While the set couldn't hold a candle to that of the recent IU Opera Theater's production of La Boheme (pardon the reference), it was raw and gritty and fit the theme of the production perfectly. What seemed to be a loft or ceiling was constructed of junk, there were no real props and most scenes used the same set pieces over and over.

But instead of relying on the set to provide the context, the actors did a fantastic job of painting the picture for the audience with actions and words (or songs), which was impressive, as I only really knew the show in the context of Hollywood and "movie magic."

Some of the more notable songs of the night were "Life Support," "La Vie Boheme," the classic "Seasons of Love," and "Without You" (which brought me to tears). There are so many great songs in the production, but in a live setting they are only as good as the actors who sing them.

That said, a few of my favorite songs didn't sound quite as good with this cast. "One Song Glory," sung by the character Roger, sounded a little too refined and thin for a song that's supposed to be gritty and haunting. "I'll Cover You: Reprise," which is usually a song that makes me teary with no problem, left me pretty dry due to character Tom Collins' weak and unfavorably high vocal range. The original recording is definitely better in that regard, but in general I feel the role could have been casted better.

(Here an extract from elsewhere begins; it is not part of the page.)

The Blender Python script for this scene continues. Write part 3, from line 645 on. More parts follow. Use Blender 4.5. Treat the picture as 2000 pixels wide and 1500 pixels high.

But aside from those issues, the rest of the production was awesome. Mark's role as narrator and storyteller was full of life and energy, and his voice had a very nice tonality. Mimi started a little on the weak side and had some flat notes here and there, but she blew me away with her emotional interpretation "Goodbye, Love." Anybody who cries like that while singing gets me every time.

And the overall unity of the cast made the actions and plotlines very believable - they really looked and felt like the ad-hoc family they called themselves in the story.

Overall, this tour of Rent was a pretty amazing one and good for a first-time viewing. For someone who only knows the recording and the movie, I was happy with what I saw, and there's no doubt that I'll see it again in the future.

But honestly, even if this version didn't perform as well as it did, I'd still see it again. It's just one of those shows.